▼
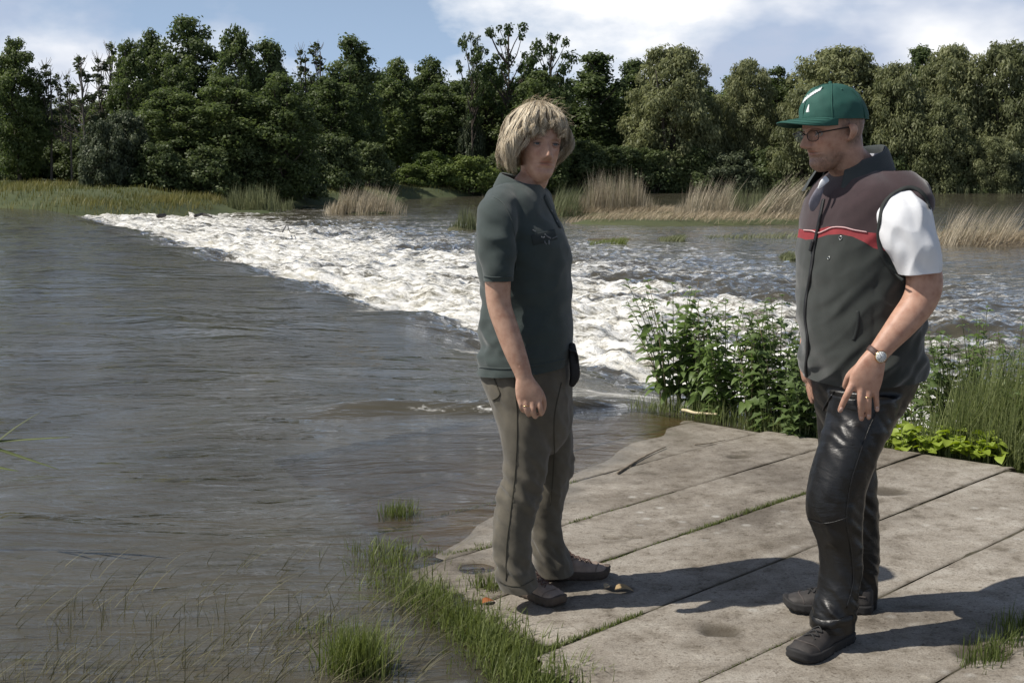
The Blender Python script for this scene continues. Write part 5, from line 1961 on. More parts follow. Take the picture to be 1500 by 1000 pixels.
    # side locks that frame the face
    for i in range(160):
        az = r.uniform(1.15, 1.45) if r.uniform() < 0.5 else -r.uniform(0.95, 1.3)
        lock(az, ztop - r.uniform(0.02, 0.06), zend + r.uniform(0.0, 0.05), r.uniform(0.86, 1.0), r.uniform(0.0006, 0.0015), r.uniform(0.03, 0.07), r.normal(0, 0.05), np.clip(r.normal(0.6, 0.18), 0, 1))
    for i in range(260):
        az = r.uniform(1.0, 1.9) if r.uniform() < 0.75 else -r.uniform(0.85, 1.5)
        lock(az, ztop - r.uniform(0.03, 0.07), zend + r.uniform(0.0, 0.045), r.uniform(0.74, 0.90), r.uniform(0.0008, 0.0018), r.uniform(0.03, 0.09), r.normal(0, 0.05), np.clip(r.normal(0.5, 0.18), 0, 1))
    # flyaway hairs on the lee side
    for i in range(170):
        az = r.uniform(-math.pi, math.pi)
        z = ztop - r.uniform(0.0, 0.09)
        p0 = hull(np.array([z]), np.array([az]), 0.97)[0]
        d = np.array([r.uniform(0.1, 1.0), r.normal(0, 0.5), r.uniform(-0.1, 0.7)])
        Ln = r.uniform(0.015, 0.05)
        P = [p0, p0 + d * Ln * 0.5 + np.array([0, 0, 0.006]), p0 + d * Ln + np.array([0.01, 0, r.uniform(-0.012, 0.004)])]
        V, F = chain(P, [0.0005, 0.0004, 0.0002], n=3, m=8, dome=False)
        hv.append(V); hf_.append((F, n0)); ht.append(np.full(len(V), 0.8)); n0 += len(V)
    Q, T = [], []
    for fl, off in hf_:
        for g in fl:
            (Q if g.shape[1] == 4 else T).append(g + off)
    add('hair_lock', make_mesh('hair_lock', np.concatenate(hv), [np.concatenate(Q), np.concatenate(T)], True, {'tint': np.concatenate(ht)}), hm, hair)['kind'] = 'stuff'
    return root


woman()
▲
Reproduce the material above in full and without alteration, but skip all pictures.

SOLUTION TO THIS TASK:
The Blender Python script for this scene continues. Write part 5, from line 1961 on. More parts follow. Take the picture to be 1500 by 1000 pixels.
    # side locks that frame the face
    for i in range(160):
        az = r.uniform(1.15, 1.45) if r.uniform() < 0.5 else -r.uniform(0.95, 1.3)
        lock(az, ztop - r.uniform(0.02, 0.06), zend + r.uniform(0.0, 0.05), r.uniform(0.86, 1.0), r.uniform(0.0006, 0.0015), r.uniform(0.03, 0.07), r.normal(0, 0.05), np.clip(r.normal(0.6, 0.18), 0, 1))
    for i in range(260):
        az = r.uniform(1.0, 1.9) if r.uniform() < 0.75 else -r.uniform(0.85, 1.5)
        lock(az, ztop - r.uniform(0.03, 0.07), zend + r.uniform(0.0, 0.045), r.uniform(0.74, 0.90), r.uniform(0.0008, 0.0018), r.uniform(0.03, 0.09), r.normal(0, 0.05), np.clip(r.normal(0.5, 0.18), 0, 1))
    # flyaway hairs on the lee side
    for i in range(170):
        az = r.uniform(-math.pi, math.pi)
        z = ztop - r.uniform(0.0, 0.09)
        p0 = hull(np.array([z]), np.array([az]), 0.97)[0]
        d = np.array([r.uniform(0.1, 1.0), r.normal(0, 0.5), r.uniform(-0.1, 0.7)])
        Ln = r.uniform(0.015, 0.05)
        P = [p0, p0 + d * Ln * 0.5 + np.array([0, 0, 0.006]), p0 + d * Ln + np.array([0.01, 0, r.uniform(-0.012, 0.004)])]
        V, F = chain(P, [0.0005, 0.0004, 0.0002], n=3, m=8, dome=False)
        hv.append(V); hf_.append((F, n0)); ht.append(np.full(len(V), 0.8)); n0 += len(V)
    Q, T = [], []
    for fl, off in hf_:
        for g in fl:
            (Q if g.shape[1] == 4 else T).append(g + off)
    add('hair_lock', make_mesh('hair_lock', np.concatenate(hv), [np.concatenate(Q), np.concatenate(T)], True, {'tint': np.concatenate(ht)}), hm, hair)['kind'] = 'stuff'
    return root


woman()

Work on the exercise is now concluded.